By Marjorie Censer  / July 6, 2021

Huntington Ingalls Industries said this morning it has agreed to acquire Alion Science and Technology for $1.65 billion, significantly growing HII's technical solutions division.

Under the deal, which is slated to close later this year, HII will gain more than 3,200 Alion employees and its TS business will grow to about 25% of the company's sales.

In a call with analysts today, Mike Petters, HII's chief executive, said the acquisition reflects the company's effort to position for the future.

"We have a big platform business -- that's been our core," he said. "What we see happening in the big platform business is the platforms are the base for enhancing a future Navy that's going to rely . . . on unmanned, it's going to rely on distributed operations and it's going to look for asymmetric solutions."

"We are looking to go to where the puck is going to be," Petters added.

The Navy is Alion's biggest customer, making up about one-third of sales. Alion specializes in intelligence, surveillance and reconnaissance; military training and simulation; cybersecurity; data analytics and other technology for Pentagon and intelligence agencies.

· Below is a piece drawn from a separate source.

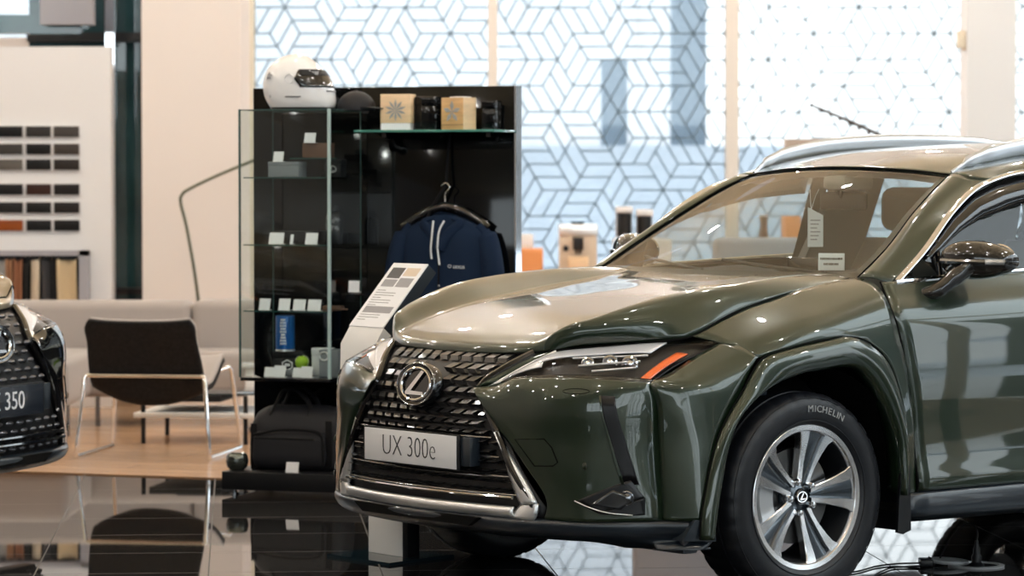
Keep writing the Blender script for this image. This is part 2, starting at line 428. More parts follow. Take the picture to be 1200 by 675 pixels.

The McLean, VA-based Alion was purchased by private-equity firm Veritas Capital in 2015.

Petters told analysts he views the company as "directly aligned" with Huntington Ingalls' technical solutions business.

He argued the deal doesn't reflect an effort to diversify, but is instead a way to bolster the company's core shipbuilding work.

"I resist the notion that this is actually a diversification" play, he said. "This is actually an extension of our main product."

HII has been steadily growing its technical solutions business, which includes its unmanned unit, with acquisitions.

The contractor earlier this year acquired the autonomy business of Spatial Integrated Systems and last year picked up Hydroid.